I can assure you, the margin account doesn't appear on the credit check. I had a credit check done at RBC before when I had the margin and I was able to take a look at my credit information.... and the margin wasn't there. I wrote about this before, how having a margin was a gangster way lol to pay off credit line... Gangster way because know one can tell where the money is coming from...

A margin account is being giving under the value of the stock you hold in your portfolio. It was nothing to do with credit score.

Some readers are just sooooo ignorant.


And by the way, I don't expect to have an kind of effect on RBC because they are soo arrogant and antipathetic.

Some people drink alcohol, do drug, take anti-depressor when they are having a hard time in life, myself, my way to go through it is to blog. And having a drink or two in the between.


You should respect the fact that I am having a very hard time right now and I am dealing with a bunch of things that just happen all in once.

I will go to my appointment in May and will see what happen.

I agree, no blue chips, no quality stock will pay me 10% in dividend yield. I had been doing my best to pay off that credit line. However, I still want to check at the branch if there's a solution available.

RBC need to show me what they can do for me so I can invest more with them in the future.

TD had been very good for me. But not RBC. It's up to them to catch up with their mistakes.

So far, I earned around $700 from my home business. My old folks are not involved. They have their own stuff.

Another is when spring will be, I will be gardening. I plan to sell my stuff on the border of the street :)

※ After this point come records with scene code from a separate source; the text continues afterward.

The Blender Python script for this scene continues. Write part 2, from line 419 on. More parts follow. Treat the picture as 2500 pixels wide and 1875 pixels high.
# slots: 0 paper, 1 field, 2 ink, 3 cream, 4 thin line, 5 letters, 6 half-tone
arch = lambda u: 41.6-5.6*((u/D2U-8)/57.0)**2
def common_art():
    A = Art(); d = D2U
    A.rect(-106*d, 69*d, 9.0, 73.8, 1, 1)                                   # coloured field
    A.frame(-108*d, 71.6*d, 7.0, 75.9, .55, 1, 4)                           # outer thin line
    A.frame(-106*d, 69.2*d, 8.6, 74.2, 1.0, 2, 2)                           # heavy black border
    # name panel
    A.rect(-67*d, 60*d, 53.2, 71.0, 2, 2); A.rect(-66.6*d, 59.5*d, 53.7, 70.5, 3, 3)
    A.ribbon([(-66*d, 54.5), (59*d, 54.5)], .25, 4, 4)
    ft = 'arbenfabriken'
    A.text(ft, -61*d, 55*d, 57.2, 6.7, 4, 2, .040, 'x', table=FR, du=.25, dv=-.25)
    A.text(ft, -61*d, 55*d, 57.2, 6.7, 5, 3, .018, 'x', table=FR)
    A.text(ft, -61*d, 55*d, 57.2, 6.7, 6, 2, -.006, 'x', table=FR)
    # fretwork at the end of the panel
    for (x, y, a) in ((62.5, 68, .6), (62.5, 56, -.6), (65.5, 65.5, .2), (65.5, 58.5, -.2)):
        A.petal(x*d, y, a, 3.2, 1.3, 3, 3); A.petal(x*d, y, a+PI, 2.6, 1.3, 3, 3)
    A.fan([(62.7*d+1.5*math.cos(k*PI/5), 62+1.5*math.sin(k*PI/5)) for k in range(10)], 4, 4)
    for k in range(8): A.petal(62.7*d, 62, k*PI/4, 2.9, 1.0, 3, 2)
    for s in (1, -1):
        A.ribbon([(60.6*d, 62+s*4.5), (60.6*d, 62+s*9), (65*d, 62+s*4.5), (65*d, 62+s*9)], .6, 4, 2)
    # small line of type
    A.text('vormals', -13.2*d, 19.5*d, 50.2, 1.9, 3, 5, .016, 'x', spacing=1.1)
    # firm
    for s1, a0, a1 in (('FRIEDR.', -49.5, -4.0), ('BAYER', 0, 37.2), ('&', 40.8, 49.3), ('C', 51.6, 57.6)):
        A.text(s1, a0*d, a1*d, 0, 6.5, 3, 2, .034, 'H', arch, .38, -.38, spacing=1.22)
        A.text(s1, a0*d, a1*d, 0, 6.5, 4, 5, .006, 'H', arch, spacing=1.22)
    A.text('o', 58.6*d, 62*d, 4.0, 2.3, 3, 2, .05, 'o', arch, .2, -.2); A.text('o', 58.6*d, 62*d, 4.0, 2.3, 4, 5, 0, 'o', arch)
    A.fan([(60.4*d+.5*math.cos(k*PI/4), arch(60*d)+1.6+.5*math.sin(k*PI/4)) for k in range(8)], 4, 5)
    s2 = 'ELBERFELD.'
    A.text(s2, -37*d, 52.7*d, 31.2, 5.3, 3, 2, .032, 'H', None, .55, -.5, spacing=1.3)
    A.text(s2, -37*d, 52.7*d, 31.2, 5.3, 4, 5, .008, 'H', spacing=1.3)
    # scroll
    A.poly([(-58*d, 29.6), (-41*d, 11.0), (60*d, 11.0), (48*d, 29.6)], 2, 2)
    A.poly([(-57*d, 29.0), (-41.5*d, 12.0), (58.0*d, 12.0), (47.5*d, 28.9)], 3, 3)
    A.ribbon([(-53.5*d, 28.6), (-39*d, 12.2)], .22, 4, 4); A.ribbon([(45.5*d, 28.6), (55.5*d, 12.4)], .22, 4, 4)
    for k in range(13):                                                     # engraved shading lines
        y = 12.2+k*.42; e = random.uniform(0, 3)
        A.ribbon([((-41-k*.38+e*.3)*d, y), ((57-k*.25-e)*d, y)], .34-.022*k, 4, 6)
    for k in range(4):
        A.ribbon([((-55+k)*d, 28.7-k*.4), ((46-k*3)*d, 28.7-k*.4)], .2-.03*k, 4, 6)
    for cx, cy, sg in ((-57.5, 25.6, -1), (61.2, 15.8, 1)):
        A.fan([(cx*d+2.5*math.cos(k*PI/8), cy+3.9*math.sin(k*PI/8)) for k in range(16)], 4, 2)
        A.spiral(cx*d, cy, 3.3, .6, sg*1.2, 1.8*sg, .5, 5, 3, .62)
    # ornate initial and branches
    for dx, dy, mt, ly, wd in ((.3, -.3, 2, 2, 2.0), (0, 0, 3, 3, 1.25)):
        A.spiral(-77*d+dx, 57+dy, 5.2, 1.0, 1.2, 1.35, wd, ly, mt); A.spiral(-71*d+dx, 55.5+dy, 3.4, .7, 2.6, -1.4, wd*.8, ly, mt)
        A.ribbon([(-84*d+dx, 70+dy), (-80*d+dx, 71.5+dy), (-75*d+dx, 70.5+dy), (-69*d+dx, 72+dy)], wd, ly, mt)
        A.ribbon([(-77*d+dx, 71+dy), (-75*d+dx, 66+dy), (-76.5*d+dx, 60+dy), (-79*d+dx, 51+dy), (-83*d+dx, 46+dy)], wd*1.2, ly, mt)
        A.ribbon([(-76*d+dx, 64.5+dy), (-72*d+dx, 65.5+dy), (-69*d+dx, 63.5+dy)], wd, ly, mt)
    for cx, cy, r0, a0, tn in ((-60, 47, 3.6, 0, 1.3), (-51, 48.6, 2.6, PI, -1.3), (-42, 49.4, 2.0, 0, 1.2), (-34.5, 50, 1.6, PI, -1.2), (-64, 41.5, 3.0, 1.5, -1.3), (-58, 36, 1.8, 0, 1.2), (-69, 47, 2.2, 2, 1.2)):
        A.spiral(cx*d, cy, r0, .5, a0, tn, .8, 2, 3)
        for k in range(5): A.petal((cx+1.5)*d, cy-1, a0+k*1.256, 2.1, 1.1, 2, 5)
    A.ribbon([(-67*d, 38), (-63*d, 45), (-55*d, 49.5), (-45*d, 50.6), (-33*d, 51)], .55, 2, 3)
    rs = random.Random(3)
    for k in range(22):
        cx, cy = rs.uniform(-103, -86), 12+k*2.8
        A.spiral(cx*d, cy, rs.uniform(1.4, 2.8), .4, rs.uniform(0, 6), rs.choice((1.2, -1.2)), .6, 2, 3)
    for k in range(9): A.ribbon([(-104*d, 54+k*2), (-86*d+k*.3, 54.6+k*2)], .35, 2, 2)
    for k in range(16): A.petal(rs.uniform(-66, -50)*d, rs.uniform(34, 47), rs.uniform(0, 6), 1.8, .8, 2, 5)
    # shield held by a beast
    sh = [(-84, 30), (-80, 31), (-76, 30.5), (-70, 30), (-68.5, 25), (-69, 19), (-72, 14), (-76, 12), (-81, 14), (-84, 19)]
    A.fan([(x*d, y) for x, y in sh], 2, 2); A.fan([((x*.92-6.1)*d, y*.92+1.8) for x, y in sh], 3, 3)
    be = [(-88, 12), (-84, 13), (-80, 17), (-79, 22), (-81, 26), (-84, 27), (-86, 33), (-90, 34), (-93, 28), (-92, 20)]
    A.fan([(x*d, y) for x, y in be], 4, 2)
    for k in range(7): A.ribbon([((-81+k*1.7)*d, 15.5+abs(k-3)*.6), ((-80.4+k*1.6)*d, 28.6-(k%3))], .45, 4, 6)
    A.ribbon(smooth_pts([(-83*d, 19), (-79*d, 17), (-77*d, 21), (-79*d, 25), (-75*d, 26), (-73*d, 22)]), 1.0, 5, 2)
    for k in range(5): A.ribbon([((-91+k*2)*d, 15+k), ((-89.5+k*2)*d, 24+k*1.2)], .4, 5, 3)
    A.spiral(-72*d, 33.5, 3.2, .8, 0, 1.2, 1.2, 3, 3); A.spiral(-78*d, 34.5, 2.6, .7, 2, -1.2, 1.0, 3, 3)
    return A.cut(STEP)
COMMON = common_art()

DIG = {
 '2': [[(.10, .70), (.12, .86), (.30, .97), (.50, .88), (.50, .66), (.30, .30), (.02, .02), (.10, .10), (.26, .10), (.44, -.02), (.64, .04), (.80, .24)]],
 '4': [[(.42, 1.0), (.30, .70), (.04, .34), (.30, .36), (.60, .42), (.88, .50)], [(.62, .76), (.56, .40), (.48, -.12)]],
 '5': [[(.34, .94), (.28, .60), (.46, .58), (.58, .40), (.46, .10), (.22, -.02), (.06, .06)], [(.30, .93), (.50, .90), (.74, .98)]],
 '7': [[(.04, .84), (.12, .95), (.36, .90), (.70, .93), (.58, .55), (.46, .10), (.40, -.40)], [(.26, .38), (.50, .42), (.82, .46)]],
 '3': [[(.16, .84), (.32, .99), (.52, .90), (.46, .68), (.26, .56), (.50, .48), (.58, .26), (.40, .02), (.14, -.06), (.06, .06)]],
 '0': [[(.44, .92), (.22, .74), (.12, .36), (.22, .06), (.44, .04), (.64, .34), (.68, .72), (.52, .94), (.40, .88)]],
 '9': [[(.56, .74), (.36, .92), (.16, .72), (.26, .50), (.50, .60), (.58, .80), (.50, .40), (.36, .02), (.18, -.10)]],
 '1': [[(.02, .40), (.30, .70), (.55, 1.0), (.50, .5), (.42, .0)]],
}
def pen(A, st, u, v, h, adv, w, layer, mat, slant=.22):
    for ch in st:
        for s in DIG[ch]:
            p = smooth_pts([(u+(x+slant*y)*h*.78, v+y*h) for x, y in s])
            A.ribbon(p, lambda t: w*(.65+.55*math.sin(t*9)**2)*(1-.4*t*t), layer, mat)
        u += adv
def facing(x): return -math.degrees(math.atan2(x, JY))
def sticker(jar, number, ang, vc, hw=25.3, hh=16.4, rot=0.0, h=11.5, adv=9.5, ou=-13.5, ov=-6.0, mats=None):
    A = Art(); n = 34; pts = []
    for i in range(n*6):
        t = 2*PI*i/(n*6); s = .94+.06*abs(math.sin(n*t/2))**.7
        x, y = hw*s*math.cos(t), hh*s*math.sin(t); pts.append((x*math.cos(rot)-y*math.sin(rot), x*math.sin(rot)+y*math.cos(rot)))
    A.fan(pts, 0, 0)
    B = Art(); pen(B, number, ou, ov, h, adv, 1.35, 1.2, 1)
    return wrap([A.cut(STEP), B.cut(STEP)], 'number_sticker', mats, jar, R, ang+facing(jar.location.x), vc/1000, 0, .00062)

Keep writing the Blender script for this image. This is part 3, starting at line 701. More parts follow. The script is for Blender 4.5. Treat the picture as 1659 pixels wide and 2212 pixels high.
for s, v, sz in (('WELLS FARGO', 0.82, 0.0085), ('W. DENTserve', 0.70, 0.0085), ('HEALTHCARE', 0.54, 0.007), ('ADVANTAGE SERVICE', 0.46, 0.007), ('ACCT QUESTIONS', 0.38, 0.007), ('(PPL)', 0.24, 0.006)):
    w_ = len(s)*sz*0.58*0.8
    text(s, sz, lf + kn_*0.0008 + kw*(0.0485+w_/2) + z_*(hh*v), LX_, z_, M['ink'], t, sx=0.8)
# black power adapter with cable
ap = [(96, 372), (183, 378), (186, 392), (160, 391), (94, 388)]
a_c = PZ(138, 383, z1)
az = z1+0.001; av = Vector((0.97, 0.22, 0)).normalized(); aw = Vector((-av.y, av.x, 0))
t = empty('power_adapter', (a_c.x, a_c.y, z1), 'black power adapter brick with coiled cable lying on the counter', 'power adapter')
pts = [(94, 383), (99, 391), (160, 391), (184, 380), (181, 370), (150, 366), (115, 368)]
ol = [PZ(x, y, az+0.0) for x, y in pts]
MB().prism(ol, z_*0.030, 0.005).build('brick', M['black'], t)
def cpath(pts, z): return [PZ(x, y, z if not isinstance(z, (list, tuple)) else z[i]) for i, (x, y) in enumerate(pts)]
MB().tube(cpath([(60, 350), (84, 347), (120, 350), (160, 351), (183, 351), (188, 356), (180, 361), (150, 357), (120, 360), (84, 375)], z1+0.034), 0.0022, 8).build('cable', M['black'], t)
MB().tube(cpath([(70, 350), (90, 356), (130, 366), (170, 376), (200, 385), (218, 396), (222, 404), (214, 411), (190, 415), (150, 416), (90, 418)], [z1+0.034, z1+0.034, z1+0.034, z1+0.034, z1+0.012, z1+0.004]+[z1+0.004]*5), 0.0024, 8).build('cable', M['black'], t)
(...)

Like a lemon stand, but in sexier.

When it come to me, I don't like receiving advice. F off. This is my life, not yours.

NeilM said...

Hey Sunny - its been awhile since i checked your site, and going back to the original story, glad to see you are interested in KEG.UN - i have held it for some time now picking up additional shares monthly and having the added bonus of the unit value gaining 20% during the time that I have held it.